The tax base weakens with growth

The new forecast does not show an absolute collapse in revenue. Total tax receipts are still expected to rise from €989.8 billion in 2025 to €1.138 trillion in 2030. The issue is slower growth. For 2026, total tax revenue is now expected to increase by only 0.9%, compared with 2.6% in the October projection. That matters because infrastructure spending, defense, welfare commitments and transfers to states and municipalities are planned in advance, while tax receipts depend on nominal gross domestic product, corporate profits, wages and consumption.

The May table puts Germany’s nominal gross domestic product for 2026 at €4.596 trillion, compared with €4.632 trillion in the October estimate. Nominal GDP measures economic output at current prices, without adjusting for inflation. For public finances, it is particularly important because tax revenue usually follows the monetary volume of wages, profits and corporate turnover.

Corporate taxes send a weaker signal

Corporate income tax is one of the clearest pressure points. The May estimate puts 2026 corporate tax revenue at €36.3 billion, down 7.3% from 2025. The outlook remains soft in later years: €36.45 billion in 2027, €33.55 billion in 2028, €31.9 billion in 2029 and €30.2 billion in 2030. For an economy with a large industrial base, that points to pressure on margins, investment and export-heavy sectors.

Municipal trade tax, a key source of funding for cities and local communities, is also weaker. Revenue from that levy is forecast at €73.95 billion in 2026, down 3.3% from 2025. For municipalities, this means tighter financing conditions for transport, schools, utilities and local investment projects.

Energy prices hit the industrial economy

The ifo Institute linked the weaker outlook to the sharp increase in crude oil and European natural gas prices after the start of the Iran war. In its de-escalation scenario, it expected German real GDP to grow by 0.8% in 2026 and 1.2% in 2027. In an escalation scenario, growth would slow to 0.6% and 0.8%, respectively. Real GDP measures economic output after adjusting for price changes.

The transmission channel is direct. Higher energy costs raise expenses for chemicals, engineering, metals, transport and households. Even without an immediate supply shortage, higher global oil and gas prices reduce corporate profitability, restrain consumption and weaken tax receipts through profits, wages and turnover.

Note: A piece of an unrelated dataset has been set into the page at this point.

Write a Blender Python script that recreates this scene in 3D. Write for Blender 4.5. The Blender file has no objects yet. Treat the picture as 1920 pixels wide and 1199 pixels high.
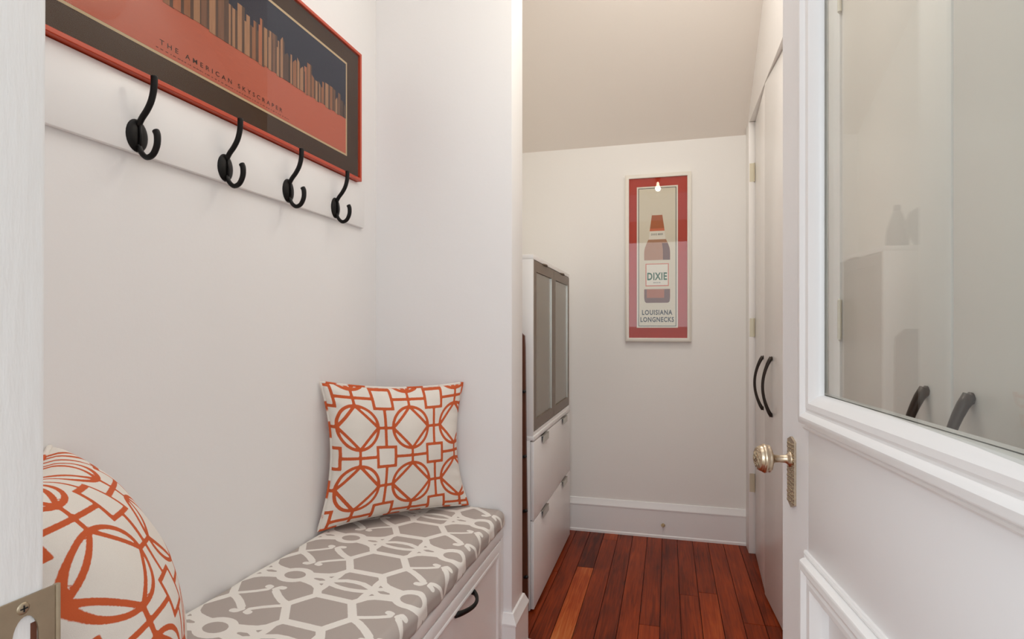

Germany’s growth forecast has already been cut

Germany’s Economy Ministry in April lowered its 2026 growth forecast to 0.5% from 1.0% and cut the 2027 outlook to 0.9% from 1.3%. That means fiscal planning is no longer based on a rapid rebound after years of stagnation, but on a weaker scenario in which public investment can only partly offset an external price shock.

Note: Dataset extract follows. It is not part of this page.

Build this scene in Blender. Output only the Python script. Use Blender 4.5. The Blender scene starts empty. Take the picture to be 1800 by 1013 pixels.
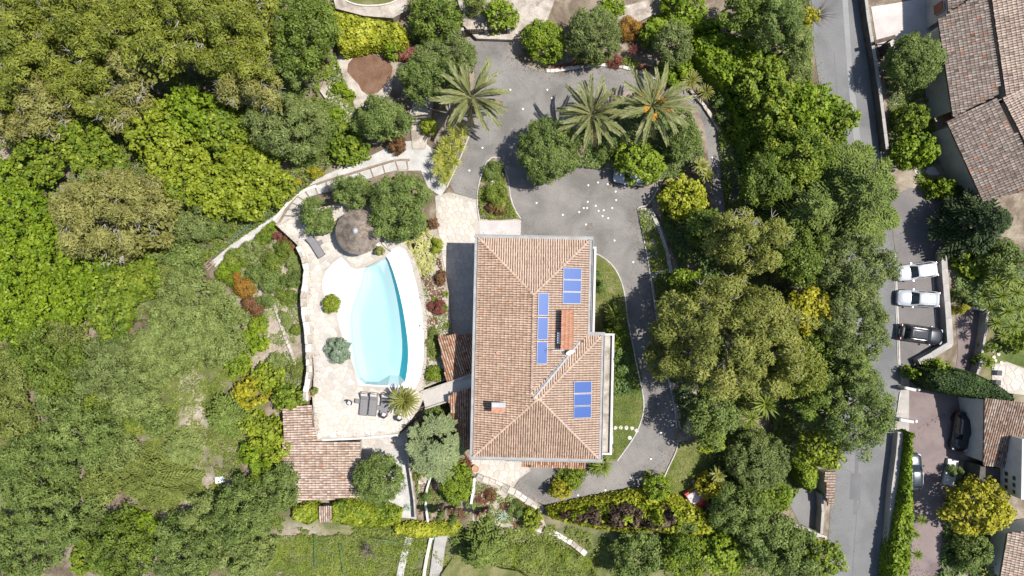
import bpy, bmesh, math, random
import numpy as np
from mathutils import Vector, Matrix
from mathutils.geometry import delaunay_2d_cdt
R = math.radians
rnd = random.Random(7)
rng = np.random.default_rng(7)
scene = bpy.context.scene
COL = scene.collection

# ------------------------------------------------------------------ camera, sky, sun, exposure
H = 75.0                 # camera height in metres
K = 16.0                 # photo pixels per metre on the ground
cam_d = bpy.data.cameras.new('camera')
cam_d.sensor_width = 36.0
cam_d.lens = 36.0 * H / (1800 / K)
cam_d.clip_end = 3000
cam = bpy.data.objects.new('camera', cam_d)
COL.objects.link(cam)
cam.location = (0, 0, H)
scene.camera = cam
SUN_EL, SUN_AZ = R(62), R(83)          # azimuth clockwise from +Y (top of the picture)
world = bpy.data.worlds.new('World')
scene.world = world
world.use_nodes = True
wn = world.node_tree
wn.nodes.clear()
wo = wn.nodes.new('ShaderNodeOutputWorld')
bg = wn.nodes.new('ShaderNodeBackground')
sky = wn.nodes.new('ShaderNodeTexSky')
sky.sky_type = 'NISHITA'
sky.sun_disc = False
sky.sun_elevation = SUN_EL
sky.sun_rotation = SUN_AZ
bg.inputs['Strength'].default_value = 0.10
wn.links.new(sky.outputs[0], bg.inputs[0])
wn.links.new(bg.outputs[0], wo.inputs[0])
sun_d = bpy.data.lights.new('sun', 'SUN')
sun_d.energy = 4.6
sun_d.angle = R(0.53)
sun_d.color = (1.0, 0.96, 0.90)
sun = bpy.data.objects.new('sun', sun_d)
COL.objects.link(sun)
to_sun = Vector((math.sin(SUN_AZ) * math.cos(SUN_EL), math.cos(SUN_AZ) * math.cos(SUN_EL), math.sin(SUN_EL)))
sun.rotation_euler = to_sun.to_track_quat('Z', 'Y').to_euler()
sun.location = (30, 0, 60)
scene.view_settings.view_transform = 'Standard'
scene.view_settings.look = 'None'
scene.view_settings.exposure = 0.75
scene.view_settings.gamma = 1.0
scene.view_settings.use_curve_mapping = False
scene.cycles.max_bounces = 6
scene.cycles.diffuse_bounces = 4
scene.cycles.transparent_max_bounces = 8
scene.cycles.caustics_reflective = False
scene.cycles.caustics_refractive = False

# ------------------------------------------------------------------ placing
def P(px, py, z=0.0):
    s = (H - z) / H / K
    return Vector(((px - 900) * s, (506.5 - py) * s, z))

def sst(t):
    t = np.clip(t, 0, 1)
    return t * t * (3 - 2 * t)

def G(px, py):
    """height of the land at a photo pixel: falls away to the left and towards the bottom"""
    px = np.asarray(px, float); py = np.asarray(py, float)
    left = -5.0 * sst((480 - px) / 620)
    m = sst((1420 - px) / 60)
    low = -2.2 * sst((py - 905) / 130) * m
    rise = 1.2 * sst((160 - py) / 200) * sst((700 - px) / 300)
    und = 0.35 * np.sin(px / 37.0) * np.cos(py / 29.0) * sst((450 - px) / 120)
    return left + low + rise + und

def GP(px, py, dz=0.0):
    z = float(G(px, py)) + dz
    return P(px, py, z)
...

Weak growth is especially difficult for Germany because three pressures are arriving at once. Industry is still adapting to expensive energy after the 2022 crisis, exports depend on foreign demand, and the budget already carries higher commitments for infrastructure and defense. The €52 billion federal shortfall is therefore not just an accounting revision. It is a political constraint.

States and municipalities also face risk

The May estimate puts state revenue at €420.4 billion in 2026 and municipal revenue at €151.9 billion. Both figures are still above 2025 levels, but growth is weaker than previously assumed. For states, this matters because they fund education, policing, health services and regional infrastructure. For municipalities, the key exposure is trade tax and local revenue.

At the general government level, the gap between the October and May estimates for 2026–2030 is about €87.5 billion. That includes the federal shortfall as well as revised revenue expectations for states, municipalities and payments linked to the European Union. The scale makes the new tax estimate one of Germany’s most important budget documents of 2026.

Fiscal policy enters a narrower corridor

Germany is trying to support investment, modernize infrastructure, raise defense spending and keep public finances under control at the same time. The tax estimate shows that the room for maneuver has narrowed. With weaker growth, permanent tax relief, subsidies or new welfare obligations become more expensive because the future revenue stream is already lower than planned.

In practical terms, the government will have to choose between accelerating investment, cutting selected expenditures, delaying some projects or finding additional revenue. Higher taxes in a weak industrial cycle could add pressure on companies, while reduced investment could slow productivity gains.

As experts at International Investment report, Germany’s new tax estimate shows that the energy shock from the Iran war has already moved from macroeconomic forecasting into budget arithmetic. The critical risk is that Berlin may try to close the gap through short-term savings, even though the revenue weakness stems from a combination of low growth, expensive energy and a softer corporate tax base. If infrastructure and industrial modernization spending is cut, the tax hole could become self-reinforcing.

FAQ 

Why does Germany face a tax hole of about €52 billion?

Because the latest official forecast for federal tax revenue in 2026–2030 is about €52.4 billion lower than the October 2025 estimate. The main reason is a weaker economic outlook after the energy shock linked to the Iran war.

What is a German tax estimate?

It is an official forecast of future tax receipts. It is used to prepare the federal budget, state budgets, municipal budgets and medium-term financial plans.

Which taxes look most vulnerable?

Corporate income tax and municipal trade tax look especially exposed. Both are sensitive to company profits, industrial activity and investment.

Does this mean German tax revenue is falling in absolute terms?

No. Total revenue is still forecast to rise through 2030. The problem is that it is expected to grow more slowly than previously planned, while budget commitments were built around a stronger revenue path.

Why does the Iran war affect Germany’s budget?

It affects the budget through oil and gas prices, industrial costs, inflation, consumption and company profits. A weaker economy produces lower revenue from profit taxes, wages and consumption.